Professor won’t attend holiday protest

? Embattled professor Ward Churchill said he would not participate in this year’s protest of the Columbus Day parade, saying his presence might be distracting.

“It’s not necessary that I be there right now,” Churchill said in an article published Tuesday in The Campus Press University of Colorado-Boulder. “If I were to show up and pull out a statement then it would be all about me, and I’m not the issue. Columbus Day is the issue.”

Organizers of the Oct. 8 parade said it is meant to honor Christopher Columbus for his discovery of the New World, which protesters say started the genocide of indigenous people.

Churchill ignited a firestorm with an essay comparing some World Trade Center victims to Adolf Eichmann, one of the Nazis who orchestrated the Holocaust.
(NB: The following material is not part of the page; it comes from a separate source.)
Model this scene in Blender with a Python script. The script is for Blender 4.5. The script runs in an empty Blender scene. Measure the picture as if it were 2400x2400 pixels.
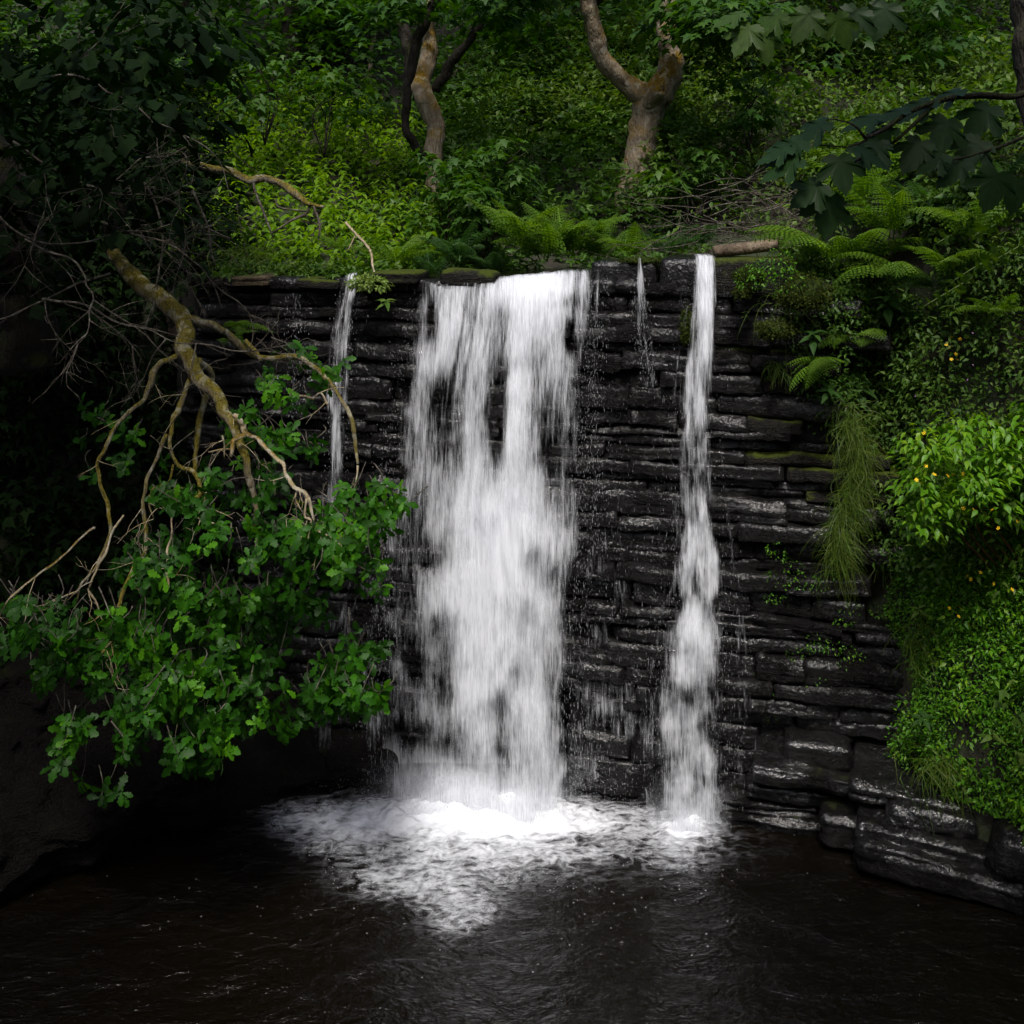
import bpy, math, random
import numpy as np
from mathutils import Vector, Matrix

random.seed(7)
RNG = np.random.default_rng(7)
SC = bpy.context.scene
COL = SC.collection
R = math.radians

# ------------------------------------------------------------------ camera, sky, sun, exposure
CH, CF = 4.94, 2600.0            # camera height over the pool, focal length in photo pixels
HZ = 520.0                       # row of the horizon in the 2400 px photograph
cam_d = bpy.data.cameras.new('camera')
cam = bpy.data.objects.new('camera', cam_d); COL.objects.link(cam)
cam.location = (0, 0, CH); cam.rotation_euler = (R(90), 0, 0)
cam_d.sensor_width = 36; cam_d.lens = 36 * CF / 2400; cam_d.shift_y = -(1200 - HZ) / 2400
cam_d.clip_start = 0.05; cam_d.clip_end = 500
SC.camera = cam

SUN_EL, SUN_AZ = R(58), R(186)   # azimuth clockwise from +Y (view direction)
world = bpy.data.worlds.new('World'); SC.world = world; world.use_nodes = True
wn = world.node_tree
bg = wn.nodes['Background']
sky = wn.nodes.new('ShaderNodeTexSky'); sky.sky_type = 'NISHITA'; sky.sun_disc = False
sky.sun_elevation = SUN_EL; sky.sun_rotation = SUN_AZ
sky.dust_density = 3.5; sky.ozone_density = 1.0; sky.air_density = 1.0
wn.links.new(sky.outputs[0], bg.inputs[0]); bg.inputs[1].default_value = 0.10
sun_d = bpy.data.lights.new('sun', 'SUN'); sun_d.energy = 2.0; sun_d.angle = R(9); sun_d.color = (1, 0.97, 0.91)
sun = bpy.data.objects.new('sun', sun_d); COL.objects.link(sun)
sd = Vector((math.sin(SUN_AZ) * math.cos(SUN_EL), math.cos(SUN_AZ) * math.cos(SUN_EL), math.sin(SUN_EL)))
sun.rotation_euler = sd.to_track_quat('Z', 'Y').to_euler(); sun.location = sd * 40

vs = SC.view_settings
SC.display_settings.display_device = 'sRGB'
vs.view_transform = 'Standard'; vs.look = 'None'; vs.gamma = 1; vs.exposure = 1.0; vs.use_curve_mapping = False
cy = SC.cycles
cy.use_denoising = True; cy.use_adaptive_sampling = True; cy.adaptive_threshold = 0.03
try: cy.denoiser = 'OPENIMAGEDENOISE'
except Exception: pass
cy.max_bounces = 5; cy.diffuse_bounces = 2; cy.glossy_bounces = 2; cy.transmission_bounces = 3
cy.use_light_tree = False; cy.transparent_max_bounces = 8; cy.sample_clamp_indirect = 6; cy.caustics_reflective = False; cy.caustics_refractive = False

# ------------------------------------------------------------------ helpers
def P(u, v, d):
    return np.array([(u - 1200) / CF * d, d, CH - (v - HZ) / CF * d])
def to_uv(p):
    p = np.asarray(p); return 1200 + p[..., 0] / p[..., 1] * CF, HZ + (CH - p[..., 2]) / p[..., 1] * CF

def h3(ix, iy, iz):
    n = (ix.astype(np.int64) * 374761393 + iy.astype(np.int64) * 668265263 + iz.astype(np.int64) * 2147483647) & 0x7fffffff
    n = ((n ^ (n >> 13)) * 1274126177) & 0x7fffffff
    n = ((n ^ (n >> 16)) * 461845907) & 0x7fffffff
    return (n & 0xffff) / 65535.0
def vnoise(p):
    p = np.asarray(p, float); i = np.floor(p); f = p - i; f = f * f * (3 - 2 * f); i = i.astype(np.int64)
    x, y, z = i[..., 0], i[..., 1], i[..., 2]; fx, fy, fz = f[..., 0], f[..., 1], f[..., 2]
    def l(a, b, t): return a + (b - a) * t
    return l(l(l(h3(x, y, z), h3(x + 1, y, z), fx), l(h3(x, y + 1, z), h3(x + 1, y + 1, z), fx), fy),
             l(l(h3(x, y, z + 1), h3(x + 1, y, z + 1), fx), l(h3(x, y + 1, z + 1), h3(x + 1, y + 1, z + 1), fx), fy), fz)
def fbm(p, o=4, g=0.5):
    p = np.asarray(p, float); a, s, t = 1.0, 0.0, 0.0
    for k in range(o):
        s = s + a * vnoise(p * 2 ** k + k * 17.3); t += a; a *= g
    return s / t
def pxyz(x, y, z): return np.stack(np.broadcast_arrays(x, y, z), -1)
def nrm(a): return a / np.maximum(np.linalg.norm(a, axis=-1, keepdims=True), 1e-9)
def sstep(a, b, x):
    t = np.clip((x - a) / (b - a), 0, 1); return t * t * (3 - 2 * t)

def mesh(name, V, Fs, mat=None, smooth=True, rnd=None, dens=None, uv=None):
    """Fs: list of (n,3)/(n,4) index arrays"""
    me = bpy.data.meshes.new(name)
    V = np.asarray(V, np.float32); Fs = [np.asarray(f, np.int32) for f in Fs if len(f)]
    me.vertices.add(len(V)); me.vertices.foreach_set('co', V.ravel())
    li = np.concatenate([f.ravel() for f in Fs]); ct = np.concatenate([np.full(len(f), f.shape[1]) for f in Fs])
    st = np.concatenate([[0], np.cumsum(ct)[:-1]])
    me.loops.add(len(li)); me.loops.foreach_set('vertex_index', li)
    me.polygons.add(len(ct)); me.polygons.foreach_set('loop_start', st.astype(np.int32))
    me.polygons.foreach_set('use_smooth', np.full(len(ct), smooth))
    for nm, a in (('rnd', rnd), ('dens', dens)):
        if a is not None:
            at = me.attributes.new(nm, 'FLOAT', 'POINT'); at.data.foreach_set('value', np.asarray(a, np.float32))
    if uv is not None:
        ul = me.uv_layers.new(name='uv'); ul.data.foreach_set('uv', np.asarray(uv, np.float32)[li].ravel())
    me.update(calc_edges=True)
    if mat: me.materials.append(mat)
    return me
def ob(name, me, parent=None, label=None, cat=None, group=None, kind=None, loc=None, rot=None, scale=None):
    o = bpy.data.objects.new(name, me); COL.objects.link(o)
    if parent: o.parent = parent
    if loc is not None: o.location = tuple(float(c) for c in loc)
    if rot is not None: o.rotation_euler = rot
    if scale is not None: o.scale = (scale,) * 3 if np.isscalar(scale) else scale
    for k, val in (('label', label), ('category', cat), ('group', group), ('kind', kind)):
        if val: o[k] = val
    return o
def empty(name, loc, label, cat, group=None, rot=None):
    return ob(name, None, None, label, cat, group, None, loc, rot)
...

He has refused to retract the statement but said he wishes he had phrased it differently.

After the university determined he couldn’t be fired for his essay, an investigation was launched into allegations involving plagiarism, misuse of others’ work and falsification and fabrication.

Last year’s parade resulted in the arrest of about 240 people for disruption. Eight protest leaders, including Churchill, were acquitted in a January trial in Denver County Court. Charges against all remaining defendants were then dismissed.

Two new city ordinances will be in place for this year’s parade that city officials said should result in more successful prosecutions for disrupting permitted events.

The parade resumed in Denver in 2000 after they were halted in 1991.